Each of a plurality of panel-carrying vehicles AGV may move along a first route R1′ passing through the battery-replacing unit BCU and a second route R2′ which passes through the parking area PA instead of passing through the battery-replacing unit BCU.

The plurality of panel-carrying vehicles AGV may be aligned in line with each other in the parking area PA. The plurality of panel-carrying vehicles AGV disposed in the parking area PA may operate in a First In First Out (“FIFO”) scheme.

The plurality of panel-carrying vehicles AGV may include a panel-carrying vehicle AGVb having a battery BTb which is not desired to be replaced, and a panel-carrying vehicle AGVc having a battery BTc which is desired to be replaced. The panel-carrying vehicle AGVc having the battery BTc which is desired to be placed may be also referred to as a first panel-carrying vehicle AGVc. The panel-carrying vehicle AGVb having the battery BTb which is not desired to be placed may be also referred to as a second panel-carrying vehicle AGVb.

The control server CV may determine the panel-carrying vehicle AGVc, based on the first battery information BI1 (S300).

At least one panel-carrying vehicle AGVb placed before the panel-carrying vehicle AGVc in the parking area PA may move along a second route R2′ (S310). The at least one panel-carrying vehicle AGVb may move to the last row of the parking area PA along the second route R2.
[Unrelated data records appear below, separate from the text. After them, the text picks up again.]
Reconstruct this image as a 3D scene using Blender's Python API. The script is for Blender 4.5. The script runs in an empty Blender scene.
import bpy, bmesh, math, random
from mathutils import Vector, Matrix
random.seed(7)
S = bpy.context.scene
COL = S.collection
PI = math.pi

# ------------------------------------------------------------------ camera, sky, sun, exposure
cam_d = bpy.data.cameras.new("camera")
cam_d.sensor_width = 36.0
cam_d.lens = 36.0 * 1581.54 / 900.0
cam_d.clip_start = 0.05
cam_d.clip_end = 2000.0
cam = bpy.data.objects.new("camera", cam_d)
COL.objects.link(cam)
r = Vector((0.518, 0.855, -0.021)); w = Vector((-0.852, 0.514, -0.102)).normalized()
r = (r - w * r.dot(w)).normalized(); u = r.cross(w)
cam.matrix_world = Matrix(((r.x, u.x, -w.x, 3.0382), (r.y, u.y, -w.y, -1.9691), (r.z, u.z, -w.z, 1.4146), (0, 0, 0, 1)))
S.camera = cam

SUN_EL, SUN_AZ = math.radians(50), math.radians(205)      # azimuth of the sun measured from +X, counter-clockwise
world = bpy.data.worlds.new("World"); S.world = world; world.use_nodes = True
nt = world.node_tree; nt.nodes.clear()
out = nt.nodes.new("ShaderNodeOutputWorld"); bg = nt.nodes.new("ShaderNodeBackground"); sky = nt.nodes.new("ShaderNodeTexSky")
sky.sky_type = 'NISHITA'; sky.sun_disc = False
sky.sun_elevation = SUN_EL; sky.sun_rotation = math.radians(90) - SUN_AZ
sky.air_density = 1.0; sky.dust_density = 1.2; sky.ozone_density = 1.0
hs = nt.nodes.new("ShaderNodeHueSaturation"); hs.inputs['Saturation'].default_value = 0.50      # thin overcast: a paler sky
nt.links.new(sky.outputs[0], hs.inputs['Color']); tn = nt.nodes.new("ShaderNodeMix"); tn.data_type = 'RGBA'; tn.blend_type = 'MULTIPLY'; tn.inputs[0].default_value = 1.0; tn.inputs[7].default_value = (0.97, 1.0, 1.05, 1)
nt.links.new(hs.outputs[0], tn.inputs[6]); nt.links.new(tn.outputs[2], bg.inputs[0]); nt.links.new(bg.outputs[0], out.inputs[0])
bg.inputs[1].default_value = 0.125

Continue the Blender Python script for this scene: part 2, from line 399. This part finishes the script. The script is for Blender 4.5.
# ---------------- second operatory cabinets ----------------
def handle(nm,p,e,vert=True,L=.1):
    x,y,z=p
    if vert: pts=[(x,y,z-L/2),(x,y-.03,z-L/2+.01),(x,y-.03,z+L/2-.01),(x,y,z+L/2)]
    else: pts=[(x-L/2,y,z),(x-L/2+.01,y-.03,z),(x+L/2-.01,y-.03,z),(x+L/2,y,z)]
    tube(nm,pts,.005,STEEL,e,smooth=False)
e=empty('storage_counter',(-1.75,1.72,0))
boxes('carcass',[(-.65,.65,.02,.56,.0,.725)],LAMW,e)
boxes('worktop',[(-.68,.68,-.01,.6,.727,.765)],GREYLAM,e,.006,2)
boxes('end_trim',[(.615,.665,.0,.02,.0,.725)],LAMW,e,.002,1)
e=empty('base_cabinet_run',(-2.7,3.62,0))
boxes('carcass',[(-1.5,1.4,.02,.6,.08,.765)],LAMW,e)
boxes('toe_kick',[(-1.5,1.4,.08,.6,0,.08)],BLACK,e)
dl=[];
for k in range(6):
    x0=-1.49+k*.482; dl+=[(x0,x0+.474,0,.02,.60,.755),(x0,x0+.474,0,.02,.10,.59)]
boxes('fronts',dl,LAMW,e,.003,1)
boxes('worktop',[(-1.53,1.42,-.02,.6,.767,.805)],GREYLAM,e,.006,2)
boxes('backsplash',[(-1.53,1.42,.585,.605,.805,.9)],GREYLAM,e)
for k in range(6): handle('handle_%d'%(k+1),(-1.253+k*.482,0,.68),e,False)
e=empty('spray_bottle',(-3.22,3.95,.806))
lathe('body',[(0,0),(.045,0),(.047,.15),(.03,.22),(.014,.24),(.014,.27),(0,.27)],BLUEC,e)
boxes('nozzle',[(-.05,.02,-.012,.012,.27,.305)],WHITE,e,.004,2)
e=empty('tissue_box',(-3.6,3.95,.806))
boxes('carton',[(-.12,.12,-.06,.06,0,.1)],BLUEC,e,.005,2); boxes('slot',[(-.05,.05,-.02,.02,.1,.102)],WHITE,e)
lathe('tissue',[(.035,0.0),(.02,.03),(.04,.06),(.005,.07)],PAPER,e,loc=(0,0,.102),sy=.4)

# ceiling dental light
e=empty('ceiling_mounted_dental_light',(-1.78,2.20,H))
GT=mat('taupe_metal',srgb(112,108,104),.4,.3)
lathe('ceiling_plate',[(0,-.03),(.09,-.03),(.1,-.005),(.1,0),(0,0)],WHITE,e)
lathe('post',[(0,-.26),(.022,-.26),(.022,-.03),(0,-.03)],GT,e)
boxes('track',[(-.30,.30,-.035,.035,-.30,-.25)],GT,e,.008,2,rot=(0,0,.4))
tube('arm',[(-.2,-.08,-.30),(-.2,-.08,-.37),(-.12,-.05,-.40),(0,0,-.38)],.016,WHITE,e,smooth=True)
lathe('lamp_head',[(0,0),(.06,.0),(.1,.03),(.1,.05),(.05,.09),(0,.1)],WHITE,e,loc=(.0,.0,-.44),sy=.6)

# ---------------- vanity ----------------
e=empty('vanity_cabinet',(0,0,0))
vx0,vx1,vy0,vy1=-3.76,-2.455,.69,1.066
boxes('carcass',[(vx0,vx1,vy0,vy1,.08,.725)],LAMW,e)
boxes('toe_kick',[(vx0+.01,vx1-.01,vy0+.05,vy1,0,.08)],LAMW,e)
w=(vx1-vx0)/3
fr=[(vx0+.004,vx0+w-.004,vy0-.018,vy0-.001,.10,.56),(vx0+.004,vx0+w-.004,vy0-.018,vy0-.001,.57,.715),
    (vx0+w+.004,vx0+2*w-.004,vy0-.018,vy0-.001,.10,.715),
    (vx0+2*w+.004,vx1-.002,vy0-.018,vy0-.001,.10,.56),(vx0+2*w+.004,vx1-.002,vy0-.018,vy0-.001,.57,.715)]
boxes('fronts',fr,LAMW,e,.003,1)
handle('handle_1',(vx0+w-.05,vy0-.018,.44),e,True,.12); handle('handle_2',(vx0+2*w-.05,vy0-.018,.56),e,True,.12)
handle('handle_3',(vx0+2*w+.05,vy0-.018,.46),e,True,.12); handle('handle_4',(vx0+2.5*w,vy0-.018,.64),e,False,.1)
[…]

The panel-carrying vehicle AGVc may move along the first route R1′. The panel-carrying vehicle AGVc may arrive at the battery-replacing unit BCU along the first route R1′ (S310). For the panel-carrying vehicle AGVc, the battery BTc may be replaced with the replacing battery CBT.

Thereafter, the vehicle charging control system ACS may operate in the vehicle charging control method according to the disclosure.

According to the disclosure, when the battery BTc of the panel-carrying vehicle AGVc placed in the last row is desired to be replaced, the battery BTb of the panel-carrying vehicle AGVb, which is placed in the front of the panel-carrying vehicle AGVc and has the battery BTb not desired to be replaced, may move along the second route R2′ and may be rearranged such that the panel-carrying vehicle AGVc easily moves. The panel-carrying vehicle AGVc having the battery BTc, which is desired be replaced is prevented from being discharged due to congestion. Accordingly, the vehicle charging control system ACS and the vehicle charging control method which are improved in charging efficiency, may be provided.

As described above, the control server may obtain the state of the battery of the panel-carrying vehicle, based on the first battery information received, and obtain the state of the replacing battery based on the second battery information. The control server may recognize the replacing battery finished in the charging operation, and may recognize the panel-carrying vehicle having a discharged battery desired to be replaced. The control server may recognize the position of the panel-carrying vehicle, based on the unit formation, and may recognize the position of the battery-replacing unit, based on the unit information. The control server may transmit the moving instructing signal for instructing the battery-replacing unit, which is next (adjacent) to the panel-carrying vehicle, to move, such that the panel-carrying vehicle easily replaces the battery. The control server may perform the operation for efficiently replacing the battery, based on the first battery information and the second battery information. Accordingly, the system and the method for controlling to charge the vehicle, which are improved in charging efficiency, may be provided.

Although an embodiment of the disclosure has been described for illustrative purposes, those skilled in the art will appreciate that various modifications, and substitutions are possible, without departing from the scope and spirit of the disclosure as disclosed in the accompanying claims. Accordingly, the technical scope of the preset disclosure is not limited to the detailed description of this specification, but should be defined by the claims.

While the disclosure has been described with reference to embodiments thereof, it will be apparent to those of ordinary skill in the art that various changes and modifications may be made thereto without departing from the spirit and scope of the disclosure as set forth in the following claims.